[Start]
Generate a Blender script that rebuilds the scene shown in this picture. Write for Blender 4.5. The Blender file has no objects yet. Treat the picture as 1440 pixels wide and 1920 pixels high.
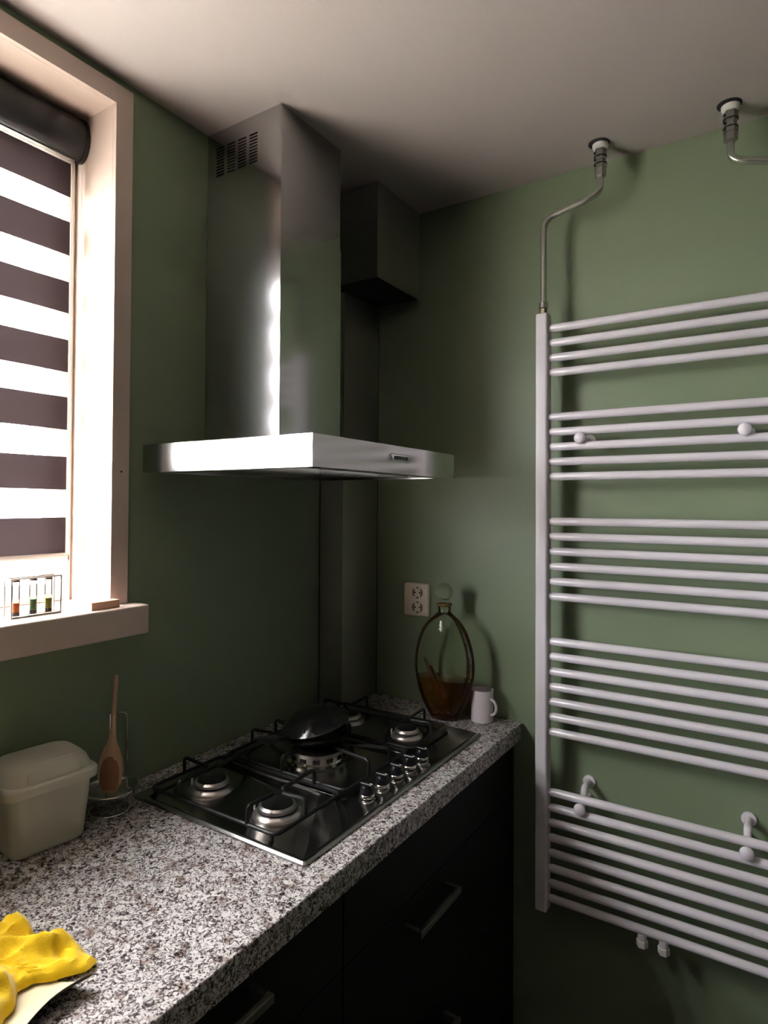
import bpy, math, random
from mathutils import Vector, Matrix, noise
random.seed(7)
S = bpy.context.scene
COL = S.collection
PI = math.pi

# ------------------------------------------------------------------ camera
cam_d = bpy.data.cameras.new('camera'); cam = bpy.data.objects.new('camera', cam_d); COL.objects.link(cam)
S.camera = cam
F = 1177.666
r_ = Vector((0.84241972, 0.53879381, 0.0054987)); u_ = Vector((0.0043963, -0.01707773, 0.9998445)); f_ = Vector((-0.53880394, 0.84226455, 0.01675531))
cam.matrix_world = Matrix(((r_.x, u_.x, -f_.x, 1.28305), (r_.y, u_.y, -f_.y, -1.81089), (r_.z, u_.z, -f_.z, 1.54389), (0, 0, 0, 1)))
cam_d.sensor_fit = 'VERTICAL'; cam_d.sensor_height = 24.0; cam_d.lens = F / 1920 * 24.0
cam_d.shift_x = -2.432 / 1920; cam_d.shift_y = -32.252 / 1920
cam_d.clip_start = 0.02

# ------------------------------------------------------------------ light and exposure
W = bpy.data.worlds.new('sky'); S.world = W; W.use_nodes = True
bg = W.node_tree.nodes['Background']; bg.inputs['Color'].default_value = (0.955, 0.96, 1.0, 1); bg.inputs['Strength'].default_value = 92.0
def portal(name, loc, rot, sx, sy):
    d = bpy.data.lights.new(name, 'AREA'); d.shape = 'RECTANGLE'; d.size = sx; d.size_y = sy; d.cycles.is_portal = True
    o = bpy.data.objects.new(name, d); COL.objects.link(o); o.location = loc; o.rotation_euler = rot
portal('window_daylight', (-0.212, -1.53, 1.885), (0, -PI / 2, 0), 1.13, 1.14)
sd_ = bpy.data.lights.new('sun', 'SUN'); sun = bpy.data.objects.new('sun', sd_); COL.objects.link(sun)
sd_.energy = 62; sd_.angle = math.radians(4); sd_.color = (1, .96, .92)
sun.rotation_euler = Vector((.085, .75, -.60)).to_track_quat('-Z', 'Y').to_euler()
S.view_settings.view_transform = 'Standard'; S.view_settings.look = 'None'; S.view_settings.gamma = 1
S.view_settings.use_curve_mapping = False
S.view_settings.exposure = 0.0
S.cycles.use_denoising = True
S.cycles.max_bounces = 12; S.cycles.diffuse_bounces = 6; S.cycles.glossy_bounces = 6
S.cycles.transmission_bounces = 10; S.cycles.transparent_max_bounces = 24
S.cycles.sample_clamp_indirect = 20.0; S.cycles.caustics_reflective = False; S.cycles.caustics_refractive = False

# ------------------------------------------------------------------ materials
def srgb(r, g, b):
    f = lambda c: (c / 255 / 12.92) if c / 255 <= .04045 else ((c / 255 + .055) / 1.055) ** 2.4
    return (f(r), f(g), f(b), 1)
def mat(name, col, rough=.5, metal=0, spec=.5, bump=0, bscale=200, stretch=(1, 1, 1), var=0, vscale=4, aniso=0, coat=0, **kw):
    m = bpy.data.materials.new(name); m.use_nodes = True; nt = m.node_tree; p = nt.nodes['Principled BSDF']
    p.inputs['Base Color'].default_value = col; p.inputs['Roughness'].default_value = rough
    p.inputs['Metallic'].default_value = metal; p.inputs['Specular IOR Level'].default_value = spec
    if aniso: p.inputs['Anisotropic'].default_value = aniso
    if coat: p.inputs['Coat Weight'].default_value = coat; p.inputs['Coat Roughness'].default_value = .08
    for k, v in kw.items(): p.inputs[k.replace('_', ' ')].default_value = v
    tc = nt.nodes.new('ShaderNodeTexCoord'); mp = nt.nodes.new('ShaderNodeMapping'); mp.inputs['Scale'].default_value = stretch
    nt.links.new(tc.outputs['Object'], mp.inputs['Vector'])
    if bump:
        n = nt.nodes.new('ShaderNodeTexNoise'); n.inputs['Scale'].default_value = bscale; n.inputs['Detail'].default_value = 3
        nt.links.new(mp.outputs['Vector'], n.inputs['Vector'])
        b = nt.nodes.new('ShaderNodeBump'); b.inputs['Strength'].default_value = bump; b.inputs['Distance'].default_value = .002
        nt.links.new(n.outputs['Fac'], b.inputs['Height']); nt.links.new(b.outputs['Normal'], p.inputs['Normal'])
    if var:
        n2 = nt.nodes.new('ShaderNodeTexNoise'); n2.inputs['Scale'].default_value = vscale; n2.inputs['Detail'].default_value = 4
        nt.links.new(mp.outputs['Vector'], n2.inputs['Vector'])
        mx = nt.nodes.new('ShaderNodeMix'); mx.data_type = 'RGBA'
        nt.links.new(n2.outputs['Fac'], mx.inputs[0])
        mx.inputs[6].default_value = tuple(c * (1 - var) for c in col[:3]) + (1,)
        mx.inputs[7].default_value = tuple(min(1, c * (1 + var)) for c in col[:3]) + (1,)
        nt.links.new(mx.outputs[2], p.inputs['Base Color'])
    return m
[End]
PROBLEM DESCRIPTION:
Restate the listing above word for word, and skip the pictures.

SOLUTION TO THE PROBLEM:
Generate a Blender script that rebuilds the scene shown in this picture. Write for Blender 4.5. The Blender file has no objects yet. Treat the picture as 1440 pixels wide and 1920 pixels high.
import bpy, math, random
from mathutils import Vector, Matrix, noise
random.seed(7)
S = bpy.context.scene
COL = S.collection
PI = math.pi

# ------------------------------------------------------------------ camera
cam_d = bpy.data.cameras.new('camera'); cam = bpy.data.objects.new('camera', cam_d); COL.objects.link(cam)
S.camera = cam
F = 1177.666
r_ = Vector((0.84241972, 0.53879381, 0.0054987)); u_ = Vector((0.0043963, -0.01707773, 0.9998445)); f_ = Vector((-0.53880394, 0.84226455, 0.01675531))
cam.matrix_world = Matrix(((r_.x, u_.x, -f_.x, 1.28305), (r_.y, u_.y, -f_.y, -1.81089), (r_.z, u_.z, -f_.z, 1.54389), (0, 0, 0, 1)))
cam_d.sensor_fit = 'VERTICAL'; cam_d.sensor_height = 24.0; cam_d.lens = F / 1920 * 24.0
cam_d.shift_x = -2.432 / 1920; cam_d.shift_y = -32.252 / 1920
cam_d.clip_start = 0.02

# ------------------------------------------------------------------ light and exposure
W = bpy.data.worlds.new('sky'); S.world = W; W.use_nodes = True
bg = W.node_tree.nodes['Background']; bg.inputs['Color'].default_value = (0.955, 0.96, 1.0, 1); bg.inputs['Strength'].default_value = 92.0
def portal(name, loc, rot, sx, sy):
    d = bpy.data.lights.new(name, 'AREA'); d.shape = 'RECTANGLE'; d.size = sx; d.size_y = sy; d.cycles.is_portal = True
    o = bpy.data.objects.new(name, d); COL.objects.link(o); o.location = loc; o.rotation_euler = rot
portal('window_daylight', (-0.212, -1.53, 1.885), (0, -PI / 2, 0), 1.13, 1.14)
sd_ = bpy.data.lights.new('sun', 'SUN'); sun = bpy.data.objects.new('sun', sd_); COL.objects.link(sun)
sd_.energy = 62; sd_.angle = math.radians(4); sd_.color = (1, .96, .92)
sun.rotation_euler = Vector((.085, .75, -.60)).to_track_quat('-Z', 'Y').to_euler()
S.view_settings.view_transform = 'Standard'; S.view_settings.look = 'None'; S.view_settings.gamma = 1
S.view_settings.use_curve_mapping = False
S.view_settings.exposure = 0.0
S.cycles.use_denoising = True
S.cycles.max_bounces = 12; S.cycles.diffuse_bounces = 6; S.cycles.glossy_bounces = 6
S.cycles.transmission_bounces = 10; S.cycles.transparent_max_bounces = 24
S.cycles.sample_clamp_indirect = 20.0; S.cycles.caustics_reflective = False; S.cycles.caustics_refractive = False

# ------------------------------------------------------------------ materials
def srgb(r, g, b):
    f = lambda c: (c / 255 / 12.92) if c / 255 <= .04045 else ((c / 255 + .055) / 1.055) ** 2.4
    return (f(r), f(g), f(b), 1)
def mat(name, col, rough=.5, metal=0, spec=.5, bump=0, bscale=200, stretch=(1, 1, 1), var=0, vscale=4, aniso=0, coat=0, **kw):
    m = bpy.data.materials.new(name); m.use_nodes = True; nt = m.node_tree; p = nt.nodes['Principled BSDF']
    p.inputs['Base Color'].default_value = col; p.inputs['Roughness'].default_value = rough
    p.inputs['Metallic'].default_value = metal; p.inputs['Specular IOR Level'].default_value = spec
    if aniso: p.inputs['Anisotropic'].default_value = aniso
    if coat: p.inputs['Coat Weight'].default_value = coat; p.inputs['Coat Roughness'].default_value = .08
    for k, v in kw.items(): p.inputs[k.replace('_', ' ')].default_value = v
    tc = nt.nodes.new('ShaderNodeTexCoord'); mp = nt.nodes.new('ShaderNodeMapping'); mp.inputs['Scale'].default_value = stretch
    nt.links.new(tc.outputs['Object'], mp.inputs['Vector'])
    if bump:
        n = nt.nodes.new('ShaderNodeTexNoise'); n.inputs['Scale'].default_value = bscale; n.inputs['Detail'].default_value = 3
        nt.links.new(mp.outputs['Vector'], n.inputs['Vector'])
        b = nt.nodes.new('ShaderNodeBump'); b.inputs['Strength'].default_value = bump; b.inputs['Distance'].default_value = .002
        nt.links.new(n.outputs['Fac'], b.inputs['Height']); nt.links.new(b.outputs['Normal'], p.inputs['Normal'])
    if var:
        n2 = nt.nodes.new('ShaderNodeTexNoise'); n2.inputs['Scale'].default_value = vscale; n2.inputs['Detail'].default_value = 4
        nt.links.new(mp.outputs['Vector'], n2.inputs['Vector'])
        mx = nt.nodes.new('ShaderNodeMix'); mx.data_type = 'RGBA'
        nt.links.new(n2.outputs['Fac'], mx.inputs[0])
        mx.inputs[6].default_value = tuple(c * (1 - var) for c in col[:3]) + (1,)
        mx.inputs[7].default_value = tuple(min(1, c * (1 + var)) for c in col[:3]) + (1,)
        nt.links.new(mx.outputs[2], p.inputs['Base Color'])
    return m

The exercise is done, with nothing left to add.